**Problem to solve**
Lift out, unaltered, the lines of the material below between the line holding "Build this scene" and the line holding "SC = bpy.context.scene", counting both.
══ Data for the task
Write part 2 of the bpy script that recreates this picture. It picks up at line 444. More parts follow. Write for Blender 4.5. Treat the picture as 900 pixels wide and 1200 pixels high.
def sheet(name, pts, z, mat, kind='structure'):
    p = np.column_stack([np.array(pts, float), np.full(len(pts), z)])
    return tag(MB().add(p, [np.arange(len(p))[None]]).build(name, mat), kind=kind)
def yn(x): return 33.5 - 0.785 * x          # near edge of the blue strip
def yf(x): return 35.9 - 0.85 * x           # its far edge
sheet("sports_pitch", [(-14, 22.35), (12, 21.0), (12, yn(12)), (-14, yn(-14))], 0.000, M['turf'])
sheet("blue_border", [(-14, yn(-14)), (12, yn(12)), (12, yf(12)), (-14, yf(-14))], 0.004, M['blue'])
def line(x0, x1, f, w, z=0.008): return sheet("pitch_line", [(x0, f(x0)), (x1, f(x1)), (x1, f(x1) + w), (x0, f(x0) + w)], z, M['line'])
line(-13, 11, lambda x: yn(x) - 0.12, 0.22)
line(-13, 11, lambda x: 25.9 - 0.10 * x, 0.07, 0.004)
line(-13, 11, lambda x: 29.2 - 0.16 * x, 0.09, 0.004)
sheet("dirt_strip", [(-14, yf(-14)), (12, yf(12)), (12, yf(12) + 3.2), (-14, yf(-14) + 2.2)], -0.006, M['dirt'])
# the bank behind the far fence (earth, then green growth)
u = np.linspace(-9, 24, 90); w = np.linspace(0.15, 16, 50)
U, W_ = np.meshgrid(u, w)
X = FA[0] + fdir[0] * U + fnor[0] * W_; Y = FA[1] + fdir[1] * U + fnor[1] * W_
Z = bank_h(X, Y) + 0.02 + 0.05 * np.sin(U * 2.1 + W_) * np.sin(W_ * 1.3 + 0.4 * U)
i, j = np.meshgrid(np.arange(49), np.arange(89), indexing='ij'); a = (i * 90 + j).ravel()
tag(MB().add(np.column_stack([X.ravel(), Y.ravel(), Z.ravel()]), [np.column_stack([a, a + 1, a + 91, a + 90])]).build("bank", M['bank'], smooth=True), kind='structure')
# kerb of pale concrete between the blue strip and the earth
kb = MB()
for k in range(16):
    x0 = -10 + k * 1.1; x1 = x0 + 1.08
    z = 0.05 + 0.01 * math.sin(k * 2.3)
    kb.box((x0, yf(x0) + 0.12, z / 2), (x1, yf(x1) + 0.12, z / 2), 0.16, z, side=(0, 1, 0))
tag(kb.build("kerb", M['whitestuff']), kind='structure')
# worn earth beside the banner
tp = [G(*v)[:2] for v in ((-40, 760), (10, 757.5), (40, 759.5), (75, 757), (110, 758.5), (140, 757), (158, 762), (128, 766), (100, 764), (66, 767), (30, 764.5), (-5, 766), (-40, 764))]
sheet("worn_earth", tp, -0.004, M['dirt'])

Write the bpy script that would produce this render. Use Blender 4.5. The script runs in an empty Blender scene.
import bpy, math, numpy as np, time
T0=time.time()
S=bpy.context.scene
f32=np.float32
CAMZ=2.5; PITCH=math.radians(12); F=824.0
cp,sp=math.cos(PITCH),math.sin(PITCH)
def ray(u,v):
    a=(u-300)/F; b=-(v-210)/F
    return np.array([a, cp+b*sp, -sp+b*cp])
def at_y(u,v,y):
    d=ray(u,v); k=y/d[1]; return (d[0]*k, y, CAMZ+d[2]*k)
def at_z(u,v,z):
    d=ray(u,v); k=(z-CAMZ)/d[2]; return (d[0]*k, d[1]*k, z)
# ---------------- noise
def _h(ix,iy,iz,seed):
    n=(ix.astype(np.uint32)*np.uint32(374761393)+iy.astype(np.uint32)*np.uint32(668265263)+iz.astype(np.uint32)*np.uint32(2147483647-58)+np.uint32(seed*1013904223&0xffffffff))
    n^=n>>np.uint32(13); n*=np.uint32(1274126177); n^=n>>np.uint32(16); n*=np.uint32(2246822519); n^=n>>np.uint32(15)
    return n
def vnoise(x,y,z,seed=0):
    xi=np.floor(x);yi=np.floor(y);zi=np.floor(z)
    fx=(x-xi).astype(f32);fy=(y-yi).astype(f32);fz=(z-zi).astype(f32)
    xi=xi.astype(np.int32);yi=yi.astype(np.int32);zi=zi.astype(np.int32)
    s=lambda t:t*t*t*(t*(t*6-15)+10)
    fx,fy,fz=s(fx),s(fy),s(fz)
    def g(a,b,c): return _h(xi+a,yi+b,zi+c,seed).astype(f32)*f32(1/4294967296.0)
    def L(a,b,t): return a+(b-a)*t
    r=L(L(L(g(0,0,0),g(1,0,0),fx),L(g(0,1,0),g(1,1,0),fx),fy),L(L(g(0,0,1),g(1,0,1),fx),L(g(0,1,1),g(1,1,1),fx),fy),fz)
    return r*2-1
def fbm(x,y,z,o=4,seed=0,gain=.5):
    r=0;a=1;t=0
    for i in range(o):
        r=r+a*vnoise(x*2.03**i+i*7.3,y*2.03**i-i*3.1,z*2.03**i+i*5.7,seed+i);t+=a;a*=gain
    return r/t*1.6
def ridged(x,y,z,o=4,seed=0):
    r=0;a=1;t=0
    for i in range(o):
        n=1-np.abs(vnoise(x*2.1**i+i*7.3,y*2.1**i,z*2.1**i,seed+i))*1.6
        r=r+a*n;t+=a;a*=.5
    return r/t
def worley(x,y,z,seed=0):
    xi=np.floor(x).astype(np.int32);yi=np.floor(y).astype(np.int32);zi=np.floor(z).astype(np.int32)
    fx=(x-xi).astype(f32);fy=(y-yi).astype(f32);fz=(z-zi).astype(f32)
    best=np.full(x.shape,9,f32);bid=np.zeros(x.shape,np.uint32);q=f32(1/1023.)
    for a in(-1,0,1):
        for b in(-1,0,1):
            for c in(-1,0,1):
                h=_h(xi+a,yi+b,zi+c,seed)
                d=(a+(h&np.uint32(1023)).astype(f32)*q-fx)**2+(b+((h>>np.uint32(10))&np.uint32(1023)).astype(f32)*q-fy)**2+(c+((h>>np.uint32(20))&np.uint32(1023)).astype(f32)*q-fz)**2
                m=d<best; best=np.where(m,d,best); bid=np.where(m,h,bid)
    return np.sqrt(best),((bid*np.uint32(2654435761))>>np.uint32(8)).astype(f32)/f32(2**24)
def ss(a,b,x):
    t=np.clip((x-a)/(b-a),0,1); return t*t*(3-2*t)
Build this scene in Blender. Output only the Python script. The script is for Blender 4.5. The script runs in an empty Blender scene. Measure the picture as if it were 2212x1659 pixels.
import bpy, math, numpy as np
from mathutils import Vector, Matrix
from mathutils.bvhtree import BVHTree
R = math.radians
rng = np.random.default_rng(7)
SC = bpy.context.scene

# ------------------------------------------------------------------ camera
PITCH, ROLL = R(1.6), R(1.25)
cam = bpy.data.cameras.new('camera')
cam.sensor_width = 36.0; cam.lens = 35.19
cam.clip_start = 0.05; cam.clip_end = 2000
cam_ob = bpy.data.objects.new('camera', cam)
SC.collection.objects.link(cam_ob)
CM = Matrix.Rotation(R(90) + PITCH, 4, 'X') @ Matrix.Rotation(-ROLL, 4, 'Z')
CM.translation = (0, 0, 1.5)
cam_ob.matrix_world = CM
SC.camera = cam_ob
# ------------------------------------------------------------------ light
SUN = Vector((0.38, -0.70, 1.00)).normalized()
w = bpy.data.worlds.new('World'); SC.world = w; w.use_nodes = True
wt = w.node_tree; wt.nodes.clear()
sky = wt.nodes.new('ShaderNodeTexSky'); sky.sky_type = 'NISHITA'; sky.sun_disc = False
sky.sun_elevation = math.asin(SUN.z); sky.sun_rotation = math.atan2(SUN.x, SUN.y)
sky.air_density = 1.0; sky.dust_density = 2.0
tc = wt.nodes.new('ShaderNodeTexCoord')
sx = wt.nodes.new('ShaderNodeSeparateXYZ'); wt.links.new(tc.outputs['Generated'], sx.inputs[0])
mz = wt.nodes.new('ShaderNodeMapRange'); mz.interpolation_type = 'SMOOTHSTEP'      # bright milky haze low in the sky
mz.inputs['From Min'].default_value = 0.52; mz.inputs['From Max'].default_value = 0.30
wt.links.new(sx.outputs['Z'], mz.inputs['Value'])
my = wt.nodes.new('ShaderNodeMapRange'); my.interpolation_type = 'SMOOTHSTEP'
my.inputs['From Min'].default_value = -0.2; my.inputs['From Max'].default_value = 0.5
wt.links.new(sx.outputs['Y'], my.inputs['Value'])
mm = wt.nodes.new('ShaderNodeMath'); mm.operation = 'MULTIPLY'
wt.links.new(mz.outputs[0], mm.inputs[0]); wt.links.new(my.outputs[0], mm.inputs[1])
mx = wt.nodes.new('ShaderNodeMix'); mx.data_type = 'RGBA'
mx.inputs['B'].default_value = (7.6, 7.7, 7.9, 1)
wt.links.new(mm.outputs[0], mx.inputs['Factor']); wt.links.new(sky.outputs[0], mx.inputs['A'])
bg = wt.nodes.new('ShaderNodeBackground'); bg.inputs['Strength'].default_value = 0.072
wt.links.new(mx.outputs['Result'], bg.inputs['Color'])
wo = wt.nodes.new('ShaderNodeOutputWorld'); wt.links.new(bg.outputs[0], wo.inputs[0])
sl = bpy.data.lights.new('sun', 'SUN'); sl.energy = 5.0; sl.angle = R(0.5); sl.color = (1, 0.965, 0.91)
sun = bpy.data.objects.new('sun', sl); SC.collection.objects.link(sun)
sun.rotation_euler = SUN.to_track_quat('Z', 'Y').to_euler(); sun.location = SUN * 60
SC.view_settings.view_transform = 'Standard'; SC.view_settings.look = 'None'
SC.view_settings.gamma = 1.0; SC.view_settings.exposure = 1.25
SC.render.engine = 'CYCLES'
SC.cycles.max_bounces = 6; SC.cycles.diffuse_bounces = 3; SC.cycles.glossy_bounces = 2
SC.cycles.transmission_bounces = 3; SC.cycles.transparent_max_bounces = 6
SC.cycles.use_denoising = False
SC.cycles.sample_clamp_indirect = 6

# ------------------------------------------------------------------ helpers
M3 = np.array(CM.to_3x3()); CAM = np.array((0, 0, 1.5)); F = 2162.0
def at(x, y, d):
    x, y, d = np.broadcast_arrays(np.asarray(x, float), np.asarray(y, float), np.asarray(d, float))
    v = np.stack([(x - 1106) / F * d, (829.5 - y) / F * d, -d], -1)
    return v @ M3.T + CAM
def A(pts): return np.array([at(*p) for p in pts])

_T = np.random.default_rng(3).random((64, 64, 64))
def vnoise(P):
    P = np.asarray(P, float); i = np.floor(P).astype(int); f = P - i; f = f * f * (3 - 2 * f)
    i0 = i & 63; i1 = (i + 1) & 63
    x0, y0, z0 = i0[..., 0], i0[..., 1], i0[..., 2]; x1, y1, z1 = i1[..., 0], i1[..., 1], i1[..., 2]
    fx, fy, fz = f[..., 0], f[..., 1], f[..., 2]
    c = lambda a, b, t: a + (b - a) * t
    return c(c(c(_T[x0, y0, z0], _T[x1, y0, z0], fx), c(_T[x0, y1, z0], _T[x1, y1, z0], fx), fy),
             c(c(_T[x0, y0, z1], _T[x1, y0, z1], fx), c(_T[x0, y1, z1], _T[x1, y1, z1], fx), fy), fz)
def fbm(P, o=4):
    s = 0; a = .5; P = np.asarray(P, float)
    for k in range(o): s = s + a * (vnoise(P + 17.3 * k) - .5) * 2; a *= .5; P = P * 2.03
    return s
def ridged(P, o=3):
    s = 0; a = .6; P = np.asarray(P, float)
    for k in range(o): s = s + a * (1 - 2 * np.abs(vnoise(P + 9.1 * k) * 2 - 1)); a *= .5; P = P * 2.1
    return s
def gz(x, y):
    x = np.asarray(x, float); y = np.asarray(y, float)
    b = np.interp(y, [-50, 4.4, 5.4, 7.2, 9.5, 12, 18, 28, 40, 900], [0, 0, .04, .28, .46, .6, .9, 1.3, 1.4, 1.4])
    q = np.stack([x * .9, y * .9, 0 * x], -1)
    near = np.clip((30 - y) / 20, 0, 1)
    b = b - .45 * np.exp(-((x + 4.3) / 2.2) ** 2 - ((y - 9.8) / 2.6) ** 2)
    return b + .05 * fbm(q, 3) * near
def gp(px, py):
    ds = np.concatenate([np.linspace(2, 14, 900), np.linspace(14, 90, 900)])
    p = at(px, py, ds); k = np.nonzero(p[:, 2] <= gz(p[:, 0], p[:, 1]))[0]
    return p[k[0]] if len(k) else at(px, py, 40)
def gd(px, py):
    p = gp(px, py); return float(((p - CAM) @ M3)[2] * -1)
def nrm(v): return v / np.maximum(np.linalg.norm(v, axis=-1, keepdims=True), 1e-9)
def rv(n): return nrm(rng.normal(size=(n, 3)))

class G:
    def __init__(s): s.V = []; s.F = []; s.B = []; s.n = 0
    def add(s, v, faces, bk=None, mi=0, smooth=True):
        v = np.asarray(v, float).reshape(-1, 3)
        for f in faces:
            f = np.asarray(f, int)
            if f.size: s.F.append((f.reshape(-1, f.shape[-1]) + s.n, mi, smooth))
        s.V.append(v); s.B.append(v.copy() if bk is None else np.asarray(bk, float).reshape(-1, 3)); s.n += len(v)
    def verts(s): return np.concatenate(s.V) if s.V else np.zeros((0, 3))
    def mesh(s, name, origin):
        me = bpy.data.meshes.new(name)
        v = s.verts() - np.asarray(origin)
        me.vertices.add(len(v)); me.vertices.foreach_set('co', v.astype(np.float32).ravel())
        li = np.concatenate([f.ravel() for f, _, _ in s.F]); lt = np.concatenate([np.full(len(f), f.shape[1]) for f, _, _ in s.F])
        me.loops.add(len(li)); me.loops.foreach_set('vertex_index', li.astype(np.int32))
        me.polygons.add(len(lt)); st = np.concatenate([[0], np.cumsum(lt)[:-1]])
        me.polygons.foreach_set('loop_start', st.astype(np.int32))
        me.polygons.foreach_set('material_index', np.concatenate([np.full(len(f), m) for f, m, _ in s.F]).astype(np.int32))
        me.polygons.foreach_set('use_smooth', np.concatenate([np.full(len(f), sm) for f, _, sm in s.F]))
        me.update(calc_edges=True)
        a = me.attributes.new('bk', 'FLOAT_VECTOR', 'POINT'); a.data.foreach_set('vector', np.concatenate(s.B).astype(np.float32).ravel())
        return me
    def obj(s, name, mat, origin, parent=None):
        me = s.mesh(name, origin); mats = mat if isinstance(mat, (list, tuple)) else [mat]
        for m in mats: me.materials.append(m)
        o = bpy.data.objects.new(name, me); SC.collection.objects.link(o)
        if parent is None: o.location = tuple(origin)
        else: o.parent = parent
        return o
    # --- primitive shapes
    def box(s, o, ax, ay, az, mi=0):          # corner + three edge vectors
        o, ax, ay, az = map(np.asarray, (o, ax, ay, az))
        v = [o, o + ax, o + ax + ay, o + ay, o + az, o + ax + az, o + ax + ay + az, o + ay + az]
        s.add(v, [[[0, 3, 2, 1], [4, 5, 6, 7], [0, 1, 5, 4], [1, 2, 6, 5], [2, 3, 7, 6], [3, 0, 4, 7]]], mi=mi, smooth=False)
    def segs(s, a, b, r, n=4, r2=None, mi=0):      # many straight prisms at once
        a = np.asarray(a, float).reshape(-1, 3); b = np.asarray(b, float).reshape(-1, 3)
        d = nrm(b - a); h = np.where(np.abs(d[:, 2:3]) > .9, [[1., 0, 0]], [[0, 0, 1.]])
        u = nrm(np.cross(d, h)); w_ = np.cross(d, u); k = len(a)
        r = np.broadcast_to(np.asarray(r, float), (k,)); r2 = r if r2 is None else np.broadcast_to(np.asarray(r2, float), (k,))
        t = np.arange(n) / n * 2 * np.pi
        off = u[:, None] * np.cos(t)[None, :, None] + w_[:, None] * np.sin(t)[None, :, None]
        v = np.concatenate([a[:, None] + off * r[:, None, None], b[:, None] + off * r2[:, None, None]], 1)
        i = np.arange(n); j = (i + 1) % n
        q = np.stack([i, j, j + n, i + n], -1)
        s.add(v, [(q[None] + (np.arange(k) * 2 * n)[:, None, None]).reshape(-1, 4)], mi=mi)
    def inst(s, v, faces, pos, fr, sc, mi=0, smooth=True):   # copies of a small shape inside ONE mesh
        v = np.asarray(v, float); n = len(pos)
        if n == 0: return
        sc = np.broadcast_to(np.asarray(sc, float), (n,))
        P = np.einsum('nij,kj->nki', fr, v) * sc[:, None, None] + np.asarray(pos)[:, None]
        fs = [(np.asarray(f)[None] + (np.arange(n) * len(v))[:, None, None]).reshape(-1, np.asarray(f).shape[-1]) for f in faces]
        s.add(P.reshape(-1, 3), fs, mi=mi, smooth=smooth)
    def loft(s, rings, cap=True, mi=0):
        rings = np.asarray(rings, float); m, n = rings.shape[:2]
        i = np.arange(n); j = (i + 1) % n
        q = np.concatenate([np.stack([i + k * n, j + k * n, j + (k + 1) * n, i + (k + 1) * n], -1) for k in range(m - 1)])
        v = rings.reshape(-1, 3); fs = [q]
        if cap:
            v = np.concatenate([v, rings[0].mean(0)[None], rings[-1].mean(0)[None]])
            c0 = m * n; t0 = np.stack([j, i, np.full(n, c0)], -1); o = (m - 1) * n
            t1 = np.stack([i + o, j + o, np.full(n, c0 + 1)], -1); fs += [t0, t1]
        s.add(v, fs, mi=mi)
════
**Result of this task**
Build this scene in Blender. Output only the Python script. The script is for Blender 4.5. The script runs in an empty Blender scene. Measure the picture as if it were 2212x1659 pixels.
import bpy, math, numpy as np
from mathutils import Vector, Matrix
from mathutils.bvhtree import BVHTree
R = math.radians
rng = np.random.default_rng(7)
SC = bpy.context.scene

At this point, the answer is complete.